▸ **INSTRUCTIONS FOR THE TASK**:
Write out the listing from the line with "Write a Blender" to the line with "def C(r,g,b): return (L(r),L(g),L(b),1)", both lines included, exactly and nothing beyond. Leave pictures out.

# RECORD SET start

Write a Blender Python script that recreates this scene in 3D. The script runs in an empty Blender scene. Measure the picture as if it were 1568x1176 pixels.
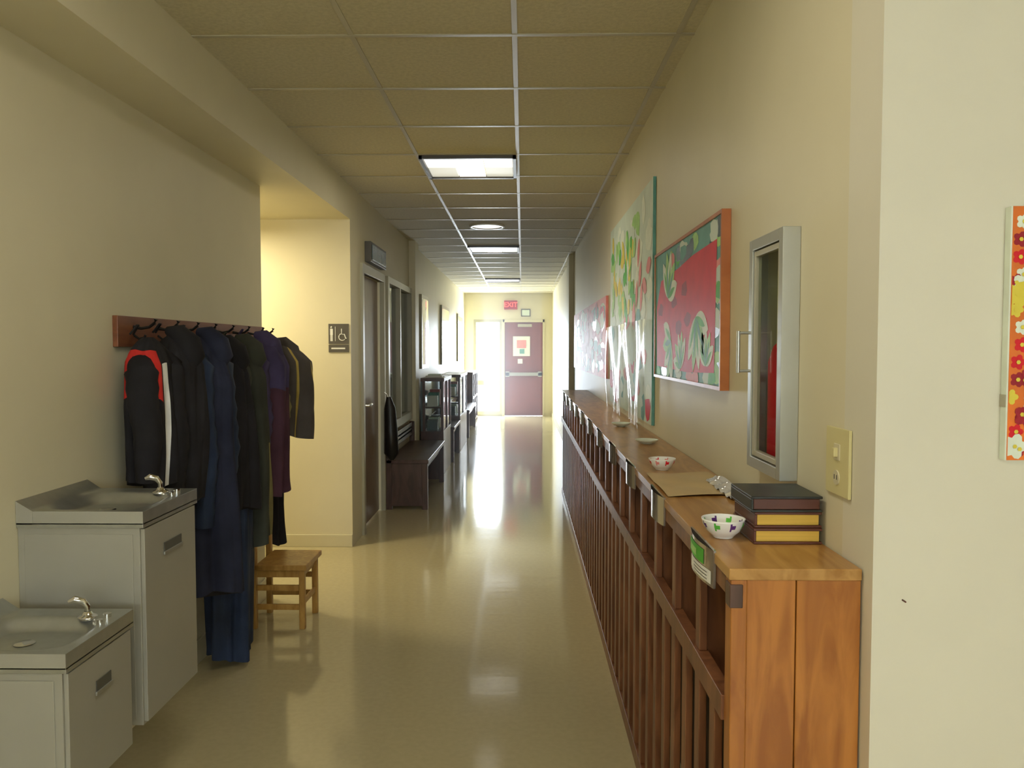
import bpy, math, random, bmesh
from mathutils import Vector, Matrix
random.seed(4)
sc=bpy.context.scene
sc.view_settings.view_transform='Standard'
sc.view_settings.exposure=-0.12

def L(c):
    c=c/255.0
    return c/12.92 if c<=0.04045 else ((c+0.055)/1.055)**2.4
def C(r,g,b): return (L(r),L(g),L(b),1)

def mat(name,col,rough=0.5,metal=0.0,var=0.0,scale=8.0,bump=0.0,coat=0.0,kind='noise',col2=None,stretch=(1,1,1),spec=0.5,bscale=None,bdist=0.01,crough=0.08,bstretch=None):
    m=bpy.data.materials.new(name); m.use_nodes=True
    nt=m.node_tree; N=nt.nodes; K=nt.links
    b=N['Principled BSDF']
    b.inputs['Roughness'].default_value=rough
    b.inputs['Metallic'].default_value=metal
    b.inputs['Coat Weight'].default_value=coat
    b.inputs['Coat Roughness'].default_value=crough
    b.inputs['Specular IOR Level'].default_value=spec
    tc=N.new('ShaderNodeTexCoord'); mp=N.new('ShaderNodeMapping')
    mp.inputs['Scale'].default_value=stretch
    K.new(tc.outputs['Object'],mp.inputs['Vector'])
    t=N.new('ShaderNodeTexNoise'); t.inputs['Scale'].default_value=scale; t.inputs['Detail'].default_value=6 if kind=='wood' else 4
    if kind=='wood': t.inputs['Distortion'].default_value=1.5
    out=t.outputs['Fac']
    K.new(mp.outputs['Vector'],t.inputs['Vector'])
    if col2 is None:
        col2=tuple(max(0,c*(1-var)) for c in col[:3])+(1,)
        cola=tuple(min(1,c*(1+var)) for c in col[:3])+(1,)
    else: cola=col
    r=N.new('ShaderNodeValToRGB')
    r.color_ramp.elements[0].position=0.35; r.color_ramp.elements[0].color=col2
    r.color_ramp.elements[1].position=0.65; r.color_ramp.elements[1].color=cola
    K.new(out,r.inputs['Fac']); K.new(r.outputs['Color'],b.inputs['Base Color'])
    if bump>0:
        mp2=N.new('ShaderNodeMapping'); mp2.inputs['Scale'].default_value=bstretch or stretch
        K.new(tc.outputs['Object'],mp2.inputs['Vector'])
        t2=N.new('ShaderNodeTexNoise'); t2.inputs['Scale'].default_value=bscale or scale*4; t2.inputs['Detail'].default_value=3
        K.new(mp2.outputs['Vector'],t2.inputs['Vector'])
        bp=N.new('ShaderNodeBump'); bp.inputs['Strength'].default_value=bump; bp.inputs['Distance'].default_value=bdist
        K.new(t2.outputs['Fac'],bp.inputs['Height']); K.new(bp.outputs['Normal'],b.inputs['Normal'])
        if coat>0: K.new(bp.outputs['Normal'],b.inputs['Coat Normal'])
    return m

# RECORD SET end
# RECORD SET start

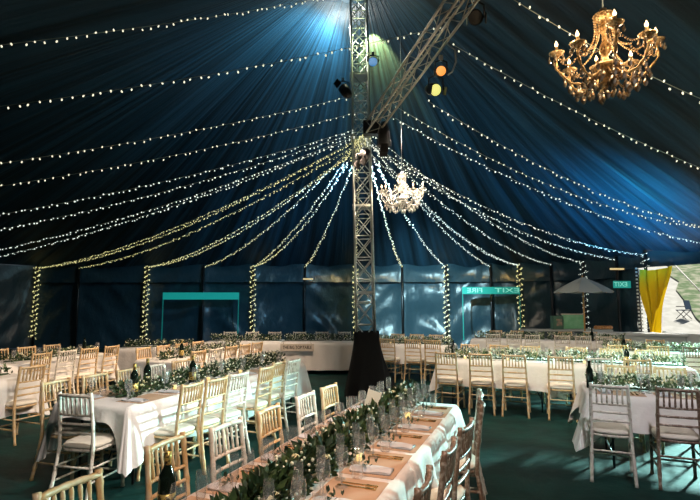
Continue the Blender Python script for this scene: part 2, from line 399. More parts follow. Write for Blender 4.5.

# RECORD SET end

▸ **TASK SOLUTION**:
Write a Blender Python script that recreates this scene in 3D. The script runs in an empty Blender scene. Measure the picture as if it were 1568x1176 pixels.
import bpy, math, random, bmesh
from mathutils import Vector, Matrix
random.seed(4)
sc=bpy.context.scene
sc.view_settings.view_transform='Standard'
sc.view_settings.exposure=-0.12

def L(c):
    c=c/255.0
    return c/12.92 if c<=0.04045 else ((c+0.055)/1.055)**2.4
def C(r,g,b): return (L(r),L(g),L(b),1)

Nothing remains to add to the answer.